Today world markets are so far continuing the pull-back that began yesterday. As I have written a couple of times in the past couple of weeks, technically a pullback has been overdue for some time now given the incredible rally since March 9. Incredible is probably the most appropriate word for the past 9 weeks; incredible as in unbelievable. Too far, too fast? Likely. This price action seems over-exuberant in its 90 degree spike; not typical of the early stages of recovery from a bear market bottom.

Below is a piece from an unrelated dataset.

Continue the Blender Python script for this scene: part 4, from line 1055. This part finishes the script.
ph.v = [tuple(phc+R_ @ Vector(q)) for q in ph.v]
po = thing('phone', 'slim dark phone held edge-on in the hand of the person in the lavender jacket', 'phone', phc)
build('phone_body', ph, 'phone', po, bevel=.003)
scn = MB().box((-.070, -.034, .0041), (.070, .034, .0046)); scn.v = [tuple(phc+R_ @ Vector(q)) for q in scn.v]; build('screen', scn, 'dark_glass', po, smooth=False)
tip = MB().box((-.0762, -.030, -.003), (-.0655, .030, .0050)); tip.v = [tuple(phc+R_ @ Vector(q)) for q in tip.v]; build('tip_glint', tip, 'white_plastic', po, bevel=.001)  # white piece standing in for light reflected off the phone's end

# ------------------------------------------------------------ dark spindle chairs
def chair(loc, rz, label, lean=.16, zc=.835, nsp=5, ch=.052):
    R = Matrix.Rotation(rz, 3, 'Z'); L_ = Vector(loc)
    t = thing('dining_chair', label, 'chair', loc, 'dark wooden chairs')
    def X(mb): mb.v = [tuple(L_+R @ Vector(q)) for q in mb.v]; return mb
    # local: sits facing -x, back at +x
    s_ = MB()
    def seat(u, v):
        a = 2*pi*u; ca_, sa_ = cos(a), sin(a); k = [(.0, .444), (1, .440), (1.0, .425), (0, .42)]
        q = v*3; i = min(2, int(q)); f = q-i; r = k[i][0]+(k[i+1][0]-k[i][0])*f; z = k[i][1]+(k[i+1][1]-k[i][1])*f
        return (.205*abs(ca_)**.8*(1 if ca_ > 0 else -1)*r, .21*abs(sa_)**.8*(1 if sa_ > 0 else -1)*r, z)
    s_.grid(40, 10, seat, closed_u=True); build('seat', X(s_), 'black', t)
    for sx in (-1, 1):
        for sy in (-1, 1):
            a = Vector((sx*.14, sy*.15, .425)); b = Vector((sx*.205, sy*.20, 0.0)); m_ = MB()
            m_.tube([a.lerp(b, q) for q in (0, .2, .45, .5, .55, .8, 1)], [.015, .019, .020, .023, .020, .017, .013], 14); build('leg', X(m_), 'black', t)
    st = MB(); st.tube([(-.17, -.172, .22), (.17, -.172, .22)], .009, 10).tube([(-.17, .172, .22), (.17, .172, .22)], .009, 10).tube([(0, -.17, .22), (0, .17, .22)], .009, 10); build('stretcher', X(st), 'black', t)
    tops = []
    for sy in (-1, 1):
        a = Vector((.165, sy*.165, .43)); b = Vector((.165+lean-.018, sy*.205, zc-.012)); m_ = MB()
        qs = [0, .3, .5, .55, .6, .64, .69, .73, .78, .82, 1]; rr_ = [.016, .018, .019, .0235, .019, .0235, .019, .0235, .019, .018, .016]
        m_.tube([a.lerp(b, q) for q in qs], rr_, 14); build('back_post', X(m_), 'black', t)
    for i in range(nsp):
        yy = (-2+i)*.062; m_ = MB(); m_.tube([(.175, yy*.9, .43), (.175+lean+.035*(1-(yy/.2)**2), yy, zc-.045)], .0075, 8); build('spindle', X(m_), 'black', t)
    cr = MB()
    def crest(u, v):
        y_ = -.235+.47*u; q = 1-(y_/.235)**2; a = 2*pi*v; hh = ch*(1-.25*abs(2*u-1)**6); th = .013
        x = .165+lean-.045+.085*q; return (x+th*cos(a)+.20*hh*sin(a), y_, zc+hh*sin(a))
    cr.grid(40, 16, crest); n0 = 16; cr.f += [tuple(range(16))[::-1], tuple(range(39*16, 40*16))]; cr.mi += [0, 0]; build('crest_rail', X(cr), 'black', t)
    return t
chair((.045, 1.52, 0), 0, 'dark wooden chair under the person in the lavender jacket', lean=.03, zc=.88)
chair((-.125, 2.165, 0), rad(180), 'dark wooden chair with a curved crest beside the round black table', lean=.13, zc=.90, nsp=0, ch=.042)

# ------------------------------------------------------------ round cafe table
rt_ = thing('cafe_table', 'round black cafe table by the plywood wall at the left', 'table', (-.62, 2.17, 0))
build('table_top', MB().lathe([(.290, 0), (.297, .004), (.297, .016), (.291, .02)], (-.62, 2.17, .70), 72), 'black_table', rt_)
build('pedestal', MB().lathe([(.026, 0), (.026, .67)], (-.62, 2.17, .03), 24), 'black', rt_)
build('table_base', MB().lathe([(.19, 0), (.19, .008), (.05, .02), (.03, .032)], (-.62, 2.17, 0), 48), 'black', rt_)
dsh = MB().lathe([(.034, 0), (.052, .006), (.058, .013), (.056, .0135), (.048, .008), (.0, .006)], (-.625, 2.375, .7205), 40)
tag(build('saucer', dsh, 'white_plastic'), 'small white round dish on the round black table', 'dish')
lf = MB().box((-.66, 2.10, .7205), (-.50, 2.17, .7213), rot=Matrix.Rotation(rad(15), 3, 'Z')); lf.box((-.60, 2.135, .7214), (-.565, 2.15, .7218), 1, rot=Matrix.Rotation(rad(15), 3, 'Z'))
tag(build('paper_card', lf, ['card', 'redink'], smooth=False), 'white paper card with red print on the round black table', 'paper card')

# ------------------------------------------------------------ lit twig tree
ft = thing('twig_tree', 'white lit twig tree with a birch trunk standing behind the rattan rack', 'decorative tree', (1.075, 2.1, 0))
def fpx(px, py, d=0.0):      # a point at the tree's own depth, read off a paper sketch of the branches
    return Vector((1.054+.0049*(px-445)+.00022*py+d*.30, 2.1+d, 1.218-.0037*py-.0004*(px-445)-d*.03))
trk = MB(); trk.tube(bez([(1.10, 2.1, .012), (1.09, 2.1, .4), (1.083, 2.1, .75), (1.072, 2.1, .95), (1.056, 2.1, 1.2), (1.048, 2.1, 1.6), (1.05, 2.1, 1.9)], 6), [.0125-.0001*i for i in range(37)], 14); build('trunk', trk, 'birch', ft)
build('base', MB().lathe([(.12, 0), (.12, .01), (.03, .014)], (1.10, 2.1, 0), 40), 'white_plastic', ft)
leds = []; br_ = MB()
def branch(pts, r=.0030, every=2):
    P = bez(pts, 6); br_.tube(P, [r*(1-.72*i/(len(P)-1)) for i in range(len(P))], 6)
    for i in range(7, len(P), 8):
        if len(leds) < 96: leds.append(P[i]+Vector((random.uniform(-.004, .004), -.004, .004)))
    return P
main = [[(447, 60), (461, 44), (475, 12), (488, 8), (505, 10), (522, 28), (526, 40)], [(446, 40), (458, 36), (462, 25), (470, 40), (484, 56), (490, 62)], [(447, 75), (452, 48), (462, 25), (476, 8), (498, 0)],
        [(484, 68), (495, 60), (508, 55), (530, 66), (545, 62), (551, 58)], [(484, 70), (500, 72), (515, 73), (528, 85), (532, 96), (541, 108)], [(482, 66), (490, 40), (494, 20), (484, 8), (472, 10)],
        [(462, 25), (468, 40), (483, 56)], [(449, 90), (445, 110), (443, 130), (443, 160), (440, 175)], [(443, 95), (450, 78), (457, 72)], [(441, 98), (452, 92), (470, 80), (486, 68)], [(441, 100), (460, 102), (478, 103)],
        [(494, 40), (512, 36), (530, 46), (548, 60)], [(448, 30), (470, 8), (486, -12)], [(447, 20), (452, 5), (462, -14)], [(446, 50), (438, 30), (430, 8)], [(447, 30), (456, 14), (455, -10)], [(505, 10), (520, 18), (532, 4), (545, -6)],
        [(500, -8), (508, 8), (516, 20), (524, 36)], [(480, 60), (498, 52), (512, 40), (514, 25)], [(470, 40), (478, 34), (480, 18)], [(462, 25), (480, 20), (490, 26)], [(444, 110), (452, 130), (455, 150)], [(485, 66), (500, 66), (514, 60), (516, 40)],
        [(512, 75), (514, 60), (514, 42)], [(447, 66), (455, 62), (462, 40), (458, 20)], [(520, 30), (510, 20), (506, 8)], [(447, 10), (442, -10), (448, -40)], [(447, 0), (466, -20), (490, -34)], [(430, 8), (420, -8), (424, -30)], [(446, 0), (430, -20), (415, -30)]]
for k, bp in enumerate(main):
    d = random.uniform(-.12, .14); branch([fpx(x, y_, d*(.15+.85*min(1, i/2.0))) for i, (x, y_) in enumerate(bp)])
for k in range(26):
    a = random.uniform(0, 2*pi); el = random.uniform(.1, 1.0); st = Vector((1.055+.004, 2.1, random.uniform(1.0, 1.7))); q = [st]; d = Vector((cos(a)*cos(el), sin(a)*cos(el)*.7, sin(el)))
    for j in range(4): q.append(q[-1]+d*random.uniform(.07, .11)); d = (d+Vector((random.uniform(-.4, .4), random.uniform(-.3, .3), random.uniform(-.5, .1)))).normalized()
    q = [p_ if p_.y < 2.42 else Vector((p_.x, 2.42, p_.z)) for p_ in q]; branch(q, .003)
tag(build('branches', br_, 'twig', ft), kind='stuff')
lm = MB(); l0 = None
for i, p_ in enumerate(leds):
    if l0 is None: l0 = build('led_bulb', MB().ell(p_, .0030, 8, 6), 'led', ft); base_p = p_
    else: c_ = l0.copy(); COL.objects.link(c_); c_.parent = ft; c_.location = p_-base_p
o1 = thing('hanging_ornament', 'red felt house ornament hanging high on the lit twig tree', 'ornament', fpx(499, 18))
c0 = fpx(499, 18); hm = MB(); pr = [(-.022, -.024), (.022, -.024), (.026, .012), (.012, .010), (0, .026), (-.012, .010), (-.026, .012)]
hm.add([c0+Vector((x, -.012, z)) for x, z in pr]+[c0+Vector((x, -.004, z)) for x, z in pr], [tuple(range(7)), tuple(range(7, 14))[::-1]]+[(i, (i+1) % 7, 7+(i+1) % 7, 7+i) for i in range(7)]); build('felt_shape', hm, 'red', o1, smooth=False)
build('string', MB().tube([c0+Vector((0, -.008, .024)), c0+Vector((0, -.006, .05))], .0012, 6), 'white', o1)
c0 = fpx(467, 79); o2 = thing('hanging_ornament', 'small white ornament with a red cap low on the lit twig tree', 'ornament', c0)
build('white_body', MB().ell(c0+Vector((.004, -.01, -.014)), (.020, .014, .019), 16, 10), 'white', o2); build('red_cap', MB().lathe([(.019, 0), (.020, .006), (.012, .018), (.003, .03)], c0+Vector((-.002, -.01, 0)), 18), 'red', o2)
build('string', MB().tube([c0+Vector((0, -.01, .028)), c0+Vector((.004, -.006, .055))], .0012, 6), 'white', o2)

I would like to get back to longer term optomistic, but in the short term we must remain leary. A regular healthy, mild, correction here could be up to 10%. Beyond that a retest of the November lows is also within the realm of possibilities over the next few weeks or months. Last case scenario remains a revisit of the March lows. This too is within the realm of possibility although we suspect that because this bear is getting longer in the tooth (2 years in October), buying pressure may well kick in on a further plunge to prevent the ultimate lows from coming back. This should all make for a very interesting summer.

Some things that caught my eye today:

"U.S. railroad freight traffic is running about a fifth lower than a year ago. It's one of several less obvious indicators that all is not well, despite the strong financial market rally since early March." See WSJ today: Reasons to be wary of the rally.


"An international think-tank says the first tentative indicators of a rebound in the global recession are appearing in some countries, although Canada is not among them." See: Canada's recovery lags others

Remember this for your future reference: in Canada "we lag, we don't decouple!"


Meredith Whitney still does not like bank stocks here:














"I would not own bank stocks" mmmm...not a statement to take lightly from a world-renowned bank analyst.